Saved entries
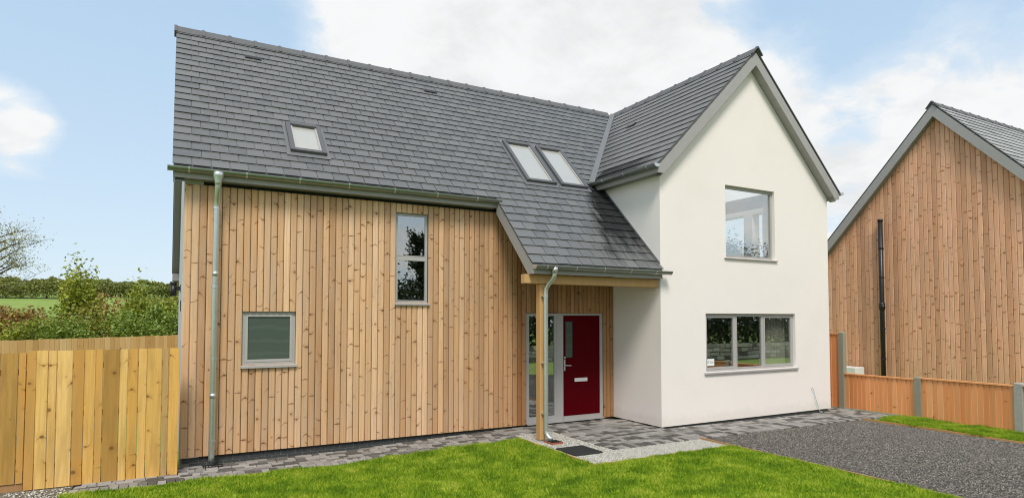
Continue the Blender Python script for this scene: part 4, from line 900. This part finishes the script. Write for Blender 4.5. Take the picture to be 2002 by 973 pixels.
def tree(name, label, x, y, z0, h, cr, mtl, nleaf, size, trunk=.12, cz=.62, group=None, limbs=9, spread=.22, twigs=5, squash=1.0, lo=.28):
    o = thing(name, label, 'tree', (x, y, z0), group); tb = MB(); top = Vector((x+random.uniform(-.1, .1)*h*.3, y, z0+h*.93)); base = Vector((x, y, z0-.1)); pts = [base.lerp(top, f)+Vector((random.uniform(-1, 1), random.uniform(-1, 1), 0))*(trunk*.5 if 0 < f < 1 else 0) for f in (0, .2, .4, .6, .8, 1)]
    tb.tube(pts, [trunk*1.2, trunk, trunk*.8, trunk*.55, trunk*.3, trunk*.08], 8); tips = []
    for k in range(limbs):
        f = random.uniform(lo, .92); p0 = base.lerp(top, f); a = k*2.4+random.uniform(-.5, .5); ln = cr*random.uniform(.6, 1.1)*(1.15-.75*max(0, f-cz)/(1-cz+.01)*.8)
        p1 = p0+Vector((math.cos(a)*ln*.5, math.sin(a)*ln*.5, ln*random.uniform(.15, .35))); p2 = p0+Vector((math.cos(a)*ln, math.sin(a)*ln, ln*random.uniform(.25, .6)*squash))
        tb.tube([p0, p1, p2], [trunk*.38, trunk*.2, trunk*.05], 6)
        for j in range(twigs):
            q0 = p0.lerp(p1, random.uniform(.5, 1)) if random.random() < .4 else p1.lerp(p2, random.random()); dv = Vector((random.gauss(0, 1), random.gauss(0, 1), random.gauss(.35, .7))).normalized()*cr*random.uniform(.22, .5); tb.tube([q0, q0+dv*.5+Vector((0, 0, .02)), q0+dv], [trunk*.1, trunk*.06, trunk*.02], 4); tips += [(q0+dv*.5), (q0+dv), (q0+dv*.8)]
        tips.append(p2)
    tips = np.array([tuple(p) for p in tips]); idx = RNG.integers(0, len(tips), nleaf); P_ = tips[idx]+RNG.normal(size=(nleaf, 3))*cr*spread*np.array([1, 1, .8])
    part('trunk', tb, 'bark', o, True); place('crown', leaf_mesh('crown', P_, size), mtl, o); return o
tree('hedgerow_tree', 'sparse thin-leaved tree at the left picture edge against the sky', -4.95, 13.5, -.1, 5.7, 1.25, 'leaf_olive', 5000, .026, trunk=.06, limbs=24, spread=.09, twigs=12, lo=.5)
# hedges across the fields
def hedge(label, x0, x1, y, h, wd, n, size, mtl='leaf_hedge', wob=.3, name='field_hedge'):
    o = thing(name, label, 'hedge', ((x0+x1)/2, y, float(terrain_z((x0+x1)/2, y)))); x = RNG.uniform(x0, x1, n); prof = h*(1+wob*(np.sin(x*.55)+.6*np.sin(x*1.37+1)+.4*np.sin(x*3.1))*.5)
    u = RNG.random(n); yy = y+(RNG.random(n)-.5)*wd; zz = terrain_z(x, yy)+prof*np.sqrt(u)*(1-.3*((yy-y)/wd*2)**2); place('foliage', leaf_mesh('foliage', np.stack([x, yy, zz], 1), size), mtl, o)
    st = MB()
    for k in range(24): xx = x0+(x1-x0)*(k+.5)/24; zb = float(terrain_z(xx, y)); st.tube([(xx, y, zb-.2), (xx+.1, y, zb+h*.7)], [.08, .03], 5)
    part('stems', st, 'bark', o); return o
hedge('dark clipped hedge across the pale green field', -26, -6.0, 50, 1.25, 1.6, 24000, .09)
hedge('taller brown-green hedge with bare patches, behind the tall bush', -7.0, 8.0, 53, 1.5, 2.0, 24000, .09, wob=.3)
hedge('far hedge line along the skyline of the fields', -60, 25, 215, 1.1, 4, 12000, .40, wob=.9)
hedge('bushy hedge right of the field gap, beside the house corner', -3.0, 9, 40, 1.0, 1.6, 5000, .12, wob=.4)

hedge('dense leafy hedgerow filling the space behind the garden bushes', -9, 1.5, 10.6, 2.3, 1.8, 60000, .042, 'leaf_olive', wob=.16, name='garden_hedge')
# ------------------------------------------------------------------ across the road: what the windows mirror
sw = thing('stone_wall', 'low dry stone wall across the road, mirrored in the lower window', 'wall', (8, -15, -.1))
part('wall_core', MB().box(-14, 44, -15.35, -14.95, -.3, .65), 'mortar', sw)
sts = MB(); x = -14
for zr in range(4):
    x = -14+random.random()*.3
    while x < 44:
        w = random.uniform(.25, .6); h = .19; sts.box(x, x+w-.03, -14.95, -14.9+random.uniform(0, .05), -.1+zr*.2, -.1+zr*.2+h-random.uniform(.01, .04), random.random()+1e-3); x += w
o = part('stone', sts, 'chips_light', sw); o['kind'] = 'stuff'
names = ['conifer mirrored in the tall narrow window', 'leafy tree mirrored at the left of the upper window', 'leafy tree mirrored in the middle of the upper window', 'leafy tree mirrored at the right of the upper window', 'low dark tree mirrored left of the conifer in tall window', 'low dark tree mirrored right of the conifer in tall window', 'dark tree mirrored in glass beside the red door']
for k, (x, y, h, cr) in enumerate([(13.3, -26, 8.0, 1.0), (36.5, -26, 7.6, 2.6), (40.5, -27, 8.4, 2.8), (44.5, -26, 7.8, 2.6), (10.6, -25, 5.2, 2.2), (15.0, -25, 5.2, 2.2), (19.5, -27, 6.0, 2.8)]):
    tree('roadside_tree', names[k], x, y, -.1, h, cr, 'leaf_dark', 5000, .12, trunk=.14, limbs=18, group='trees across the road', spread=.2)
hedge('dense dark hedge behind the dry stone wall across the road', -16, 46, -16.6, 2.6, 1.8, 42000, .11, 'leaf_dark', wob=.15, name='roadside_hedge')
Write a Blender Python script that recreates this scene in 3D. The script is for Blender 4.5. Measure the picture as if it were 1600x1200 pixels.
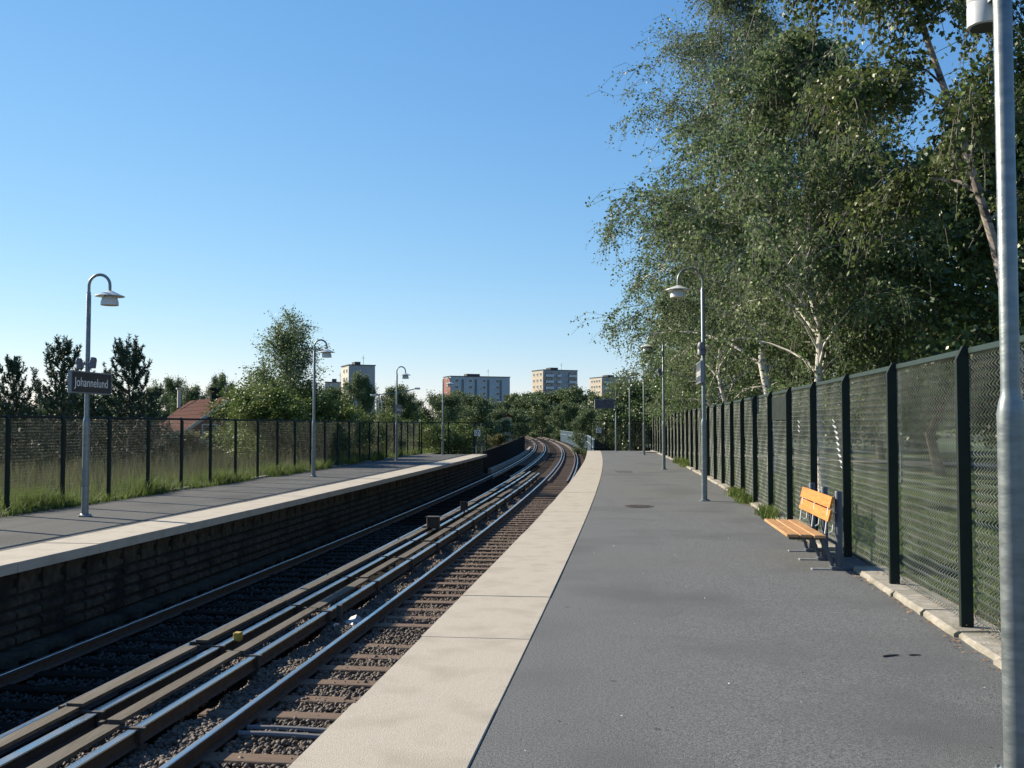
import bpy, math, random
import numpy as np
from mathutils import Matrix, Vector

R = math.radians
scene = bpy.context.scene
for o in list(bpy.data.objects):
    bpy.data.objects.remove(o)

# ------------------------------------------------------------------ camera, sky, sun, exposure
cam = bpy.data.cameras.new('camera')
cam.sensor_width = 36.0
cam.lens = 35.0
cam.clip_start = 0.05
cam.clip_end = 9000
camera = bpy.data.objects.new('camera', cam)
scene.collection.objects.link(camera)
camera.location = (0, 0, 1.75)
camera.rotation_euler = (R(90 + 2.39), 0, 0)
scene.camera = camera

SUN_AZ, SUN_EL = -60.0, 28.5          # degrees right of +Y, above the horizon
world = bpy.data.worlds.new('World')
scene.world = world
world.use_nodes = True
wn = world.node_tree.nodes
wl = world.node_tree.links
sky = wn.new('ShaderNodeTexSky')
sky.sky_type = 'NISHITA'
sky.sun_disc = False
sky.sun_elevation = R(SUN_EL)
sky.sun_rotation = R(SUN_AZ)
sky.air_density = 1.0
sky.dust_density = 0.0
sky.ozone_density = 6.0
wn['Background'].inputs['Strength'].default_value = 0.075
# even grade of the whole sky colour (per channel power and gain), like the camera's own colour response
sp = wn.new('ShaderNodeSeparateColor'); cb = wn.new('ShaderNodeCombineColor')
wl.new(sky.outputs['Color'], sp.inputs['Color'])
for ch, p_, k_ in (('Red', 1.05, 1.03), ('Green', 0.77, 1.47), ('Blue', 0.5, 2.52)):
    pw = wn.new('ShaderNodeMath'); pw.operation = 'POWER'; pw.inputs[1].default_value = p_
    ml = wn.new('ShaderNodeMath'); ml.operation = 'MULTIPLY'; ml.inputs[1].default_value = k_
    wl.new(sp.outputs[ch], pw.inputs[0]); wl.new(pw.outputs[0], ml.inputs[0]); wl.new(ml.outputs[0], cb.inputs[ch])
wl.new(cb.outputs['Color'], wn['Background'].inputs['Color'])

sl = bpy.data.lights.new('sun', 'SUN')
sl.energy = 5.0
sl.angle = R(0.5)
sl.color = (1.0, 0.89, 0.70)
sun = bpy.data.objects.new('sun', sl)
scene.collection.objects.link(sun)
az, el = R(SUN_AZ), R(SUN_EL)
sdir = Vector((math.sin(az) * math.cos(el), math.cos(az) * math.cos(el), math.sin(el)))
sun.rotation_euler = sdir.to_track_quat('Z', 'Y').to_euler()
sun.location = (-40, 25, 40)

scene.view_settings.view_transform = 'Standard'
scene.view_settings.look = 'None'
scene.view_settings.exposure = 0.95
scene.view_settings.gamma = 1.0
scene.view_settings.use_curve_mapping = False
scene.render.engine = 'CYCLES'
scene.cycles.max_bounces = 6
scene.cycles.transparent_max_bounces = 8

col = scene.collection

# ------------------------------------------------------------------ helpers
def W(o):
    m = o.matrix_basis.copy()
    if o.parent:
        m = W(o.parent) @ o.matrix_parent_inverse @ m
    return m

def setparent(o, p):
    o.parent = p
    o.matrix_parent_inverse = W(p).inverted()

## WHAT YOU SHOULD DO
Look above for the line with "Write a Blender" and the line with "bpy.data.objects.remove(o)", then copy exactly the lines from the first through the second, both kept, with no pictures.

## TASK RESPONSE
Write a Blender Python script that recreates this scene in 3D. The script is for Blender 4.5. Measure the picture as if it were 1600x1200 pixels.
import bpy, math, random
import numpy as np
from mathutils import Matrix, Vector

R = math.radians
scene = bpy.context.scene
for o in list(bpy.data.objects):
    bpy.data.objects.remove(o)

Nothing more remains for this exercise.